Scene script records:

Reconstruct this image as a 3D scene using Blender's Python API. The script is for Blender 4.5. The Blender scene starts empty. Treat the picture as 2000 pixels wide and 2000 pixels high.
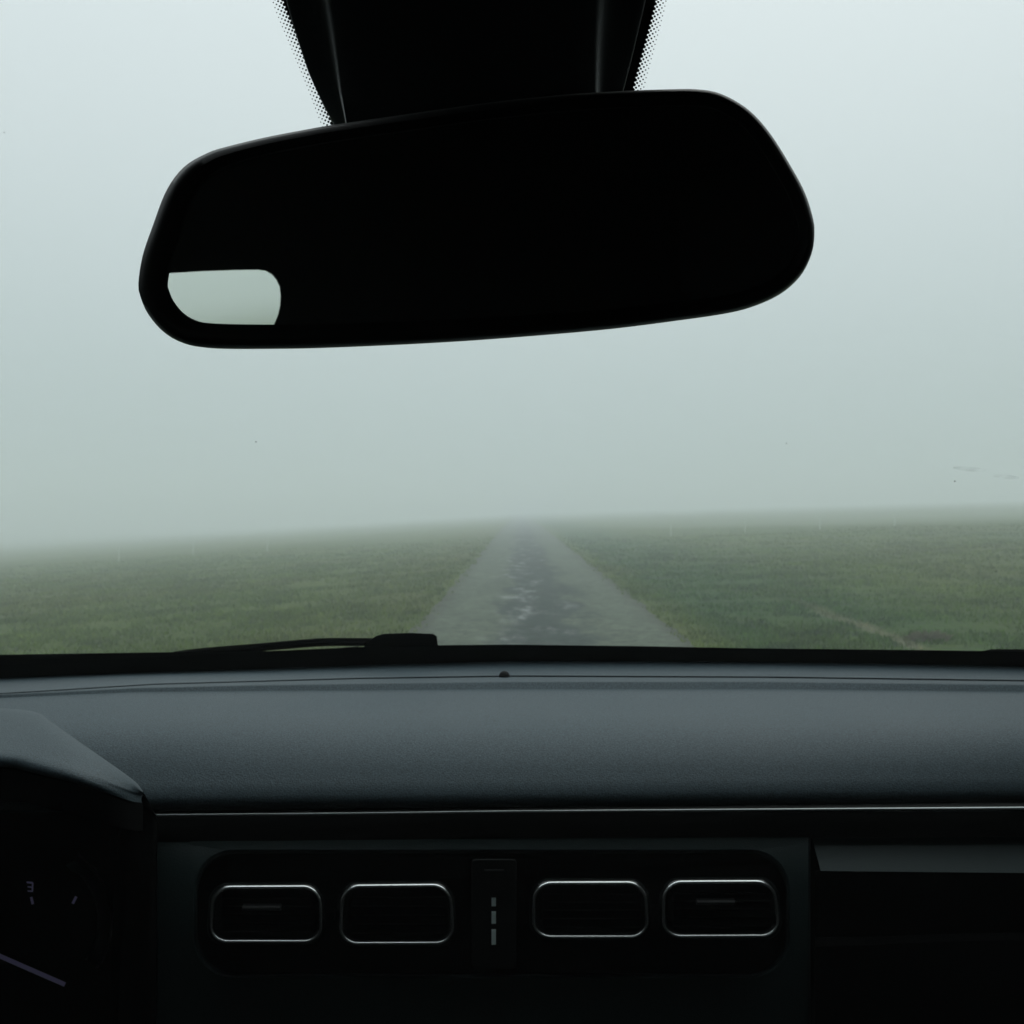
import bpy, bmesh, math, random
import numpy as np
from mathutils import Vector, noise

random.seed(7)
rng = np.random.default_rng(7)
S = bpy.context.scene
COL = S.collection
R = math.radians
CAMZ = 1.3

# ------------------------------------------------------------------ camera
cam_d = bpy.data.cameras.new("camera")
cam_d.sensor_width = 36
cam_d.lens = 36
cam_d.clip_start = 0.02
cam_d.clip_end = 4000
cam_d.dof.use_dof = True
cam_d.dof.focus_distance = 0.46
cam_d.dof.aperture_fstop = 34
cam = bpy.data.objects.new("camera", cam_d)
cam.location = (0, 0, CAMZ)
cam.rotation_euler = (R(90), 0, 0)
COL.objects.link(cam)
S.camera = cam

# ------------------------------------------------------------------ world
SUN_EL, SUN_AZ = R(58), R(25)
world = bpy.data.worlds.new("World")
S.world = world
world.use_nodes = True
nt = world.node_tree
nt.nodes.clear()
wo = nt.nodes.new('ShaderNodeOutputWorld')
bg = nt.nodes.new('ShaderNodeBackground')
sky = nt.nodes.new('ShaderNodeTexSky')
sky.sky_type = 'NISHITA'
sky.sun_disc = False
sky.sun_elevation = SUN_EL
sky.sun_rotation = SUN_AZ
sky.air_density = 1.0
sky.dust_density = 6.0
sky.ozone_density = 1.0
# overcast layer in front of the blue: cloud deck, brighter towards the zenith
tc = nt.nodes.new('ShaderNodeTexCoord')
sep = nt.nodes.new('ShaderNodeSeparateXYZ')
ramp = nt.nodes.new('ShaderNodeValToRGB')
el = ramp.color_ramp.elements
el[0].position = 0.0; el[0].color = (5.3, 6.35, 6.5, 1)
el[1].position = 1.0; el[1].color = (14.5, 15.6, 16.0, 1)
ramp.color_ramp.interpolation = 'B_SPLINE'
for p, c in ((0.08, (5.7, 6.75, 6.9)), (0.2, (7.0, 7.95, 8.1)), (0.35, (8.6, 9.4, 9.6)), (0.5, (9.6, 10.4, 10.6)), (0.7, (11.5, 12.3, 12.6))):
    e = el.new(p); e.color = (*c, 1)
mix = nt.nodes.new('ShaderNodeMix'); mix.data_type = 'RGBA'
mix.inputs[0].default_value = 0.93
scl = nt.nodes.new('ShaderNodeVectorMath'); scl.operation = 'SCALE'; scl.inputs['Scale'].default_value = 18.4
nt.links.new(ramp.outputs[0], scl.inputs[0])
for e in el: e.color = [v / 20.0 for v in e.color[:3]] + [1]
nt.links.new(tc.outputs['Generated'], sep.inputs[0])
nt.links.new(sep.outputs[2], ramp.inputs[0])
nt.links.new(sky.outputs[0], mix.inputs[6])
nt.links.new(scl.outputs[0], mix.inputs[7])
nt.links.new(mix.outputs[2], bg.inputs[0])
bg.inputs[1].default_value = 0.1
nt.links.new(bg.outputs[0], wo.inputs[0])

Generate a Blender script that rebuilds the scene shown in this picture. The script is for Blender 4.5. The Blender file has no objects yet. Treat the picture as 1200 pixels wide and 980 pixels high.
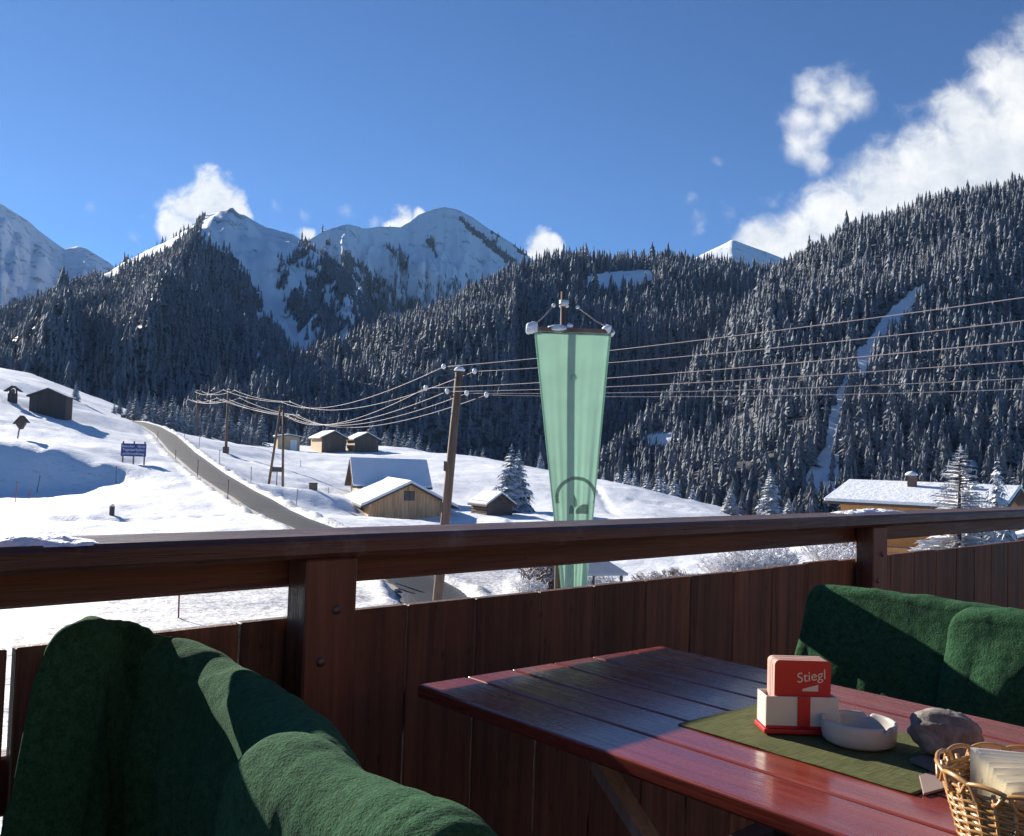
import bpy, math, random
import numpy as np
from mathutils import Vector, Matrix

random.seed(7)
rng = np.random.default_rng(11)
scene = bpy.context.scene
COL = scene.collection
PI = math.pi

# ------------------------------------------------------------------ camera
F, PITCH, ROLL = 1093.6, 0.04588, 0.03218
CAM = np.array([0, 0, 1.25])
a_ = PI / 2 + PITCH
Rx = np.array([[1, 0, 0], [0, math.cos(a_), -math.sin(a_)], [0, math.sin(a_), math.cos(a_)]])
Rz = np.array([[math.cos(ROLL), -math.sin(ROLL), 0], [math.sin(ROLL), math.cos(ROLL), 0], [0, 0, 1]])
RC = Rx @ Rz
cam_d = bpy.data.cameras.new("camera")
cam = bpy.data.objects.new("camera", cam_d)
COL.objects.link(cam)
M4 = Matrix([list(RC[0]) + [0], list(RC[1]) + [0], list(RC[2]) + [1.25], [0, 0, 0, 1]])
cam.matrix_world = M4
cam_d.sensor_width = 36
cam_d.lens = 36 * F / 1200
cam_d.clip_start = 0.05
cam_d.clip_end = 30000
scene.camera = cam


def ray(x, y):
    d = np.array([(x - 600) / F, (490 - y) / F, -1.0])
    return RC @ d


def P(x, y, D):
    """survey point: direction read off the photo, at depth D metres"""
    d = ray(x, y)
    return CAM + d * (D / d[1])


def T(x, y, z):
    d = ray(x, y)
    return CAM + d * ((z - 1.25) / d[2])


def plane_pt(x, y, p0, nrm):
    d = ray(x, y)
    return CAM + d * (((p0 - CAM) @ nrm) / (d @ nrm))


# ------------------------------------------------------------------ noise
_lat = rng.random((257, 257))


def vnoise(x, y):
    xi = np.floor(x).astype(int); yi = np.floor(y).astype(int)
    fx = x - xi; fy = y - yi
    fx = fx * fx * (3 - 2 * fx); fy = fy * fy * (3 - 2 * fy)
    xi &= 255; yi &= 255
    a = _lat[xi, yi]; b = _lat[xi + 1, yi]; c = _lat[xi, yi + 1]; d = _lat[xi + 1, yi + 1]
    return (a * (1 - fx) + b * fx) * (1 - fy) + (c * (1 - fx) + d * fx) * fy - 0.5


def fbm(x, y, o=4, g=0.5):
    x = np.asarray(x, float); y = np.asarray(y, float)
    s = 0; a = 1
    for i in range(o):
        s = s + a * vnoise(x + 17.3 * i, y + 9.1 * i); x = x * 2.03; y = y * 2.03; a *= g
    return s


# ------------------------------------------------------------------ mesh helpers
def link(name, me, mat=None, parent=None, smooth=False, loc=None):
    if mat is not None:
        for m in (mat if isinstance(mat, (list, tuple)) else [mat]):
            me.materials.append(m)
    if smooth:
        me.polygons.foreach_set('use_smooth', [True] * len(me.polygons))
    o = bpy.data.objects.new(name, me)
    COL.objects.link(o)
    if parent is not None:
        o.parent = parent
    if loc is not None:
        o.location = loc
    return o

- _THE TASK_
Begin with the first line of the records and repeat every line up to the one with "S.camera = cam", counting that line too. Pictures are not part of the copy.

- _FULL RESPONSE_
Reconstruct this image as a 3D scene using Blender's Python API. The script is for Blender 4.5. The Blender scene starts empty. Treat the picture as 2000 pixels wide and 2000 pixels high.
import bpy, bmesh, math, random
import numpy as np
from mathutils import Vector, noise

random.seed(7)
rng = np.random.default_rng(7)
S = bpy.context.scene
COL = S.collection
R = math.radians
CAMZ = 1.3

# ------------------------------------------------------------------ camera
cam_d = bpy.data.cameras.new("camera")
cam_d.sensor_width = 36
cam_d.lens = 36
cam_d.clip_start = 0.02
cam_d.clip_end = 4000
cam_d.dof.use_dof = True
cam_d.dof.focus_distance = 0.46
cam_d.dof.aperture_fstop = 34
cam = bpy.data.objects.new("camera", cam_d)
cam.location = (0, 0, CAMZ)
cam.rotation_euler = (R(90), 0, 0)
COL.objects.link(cam)
S.camera = cam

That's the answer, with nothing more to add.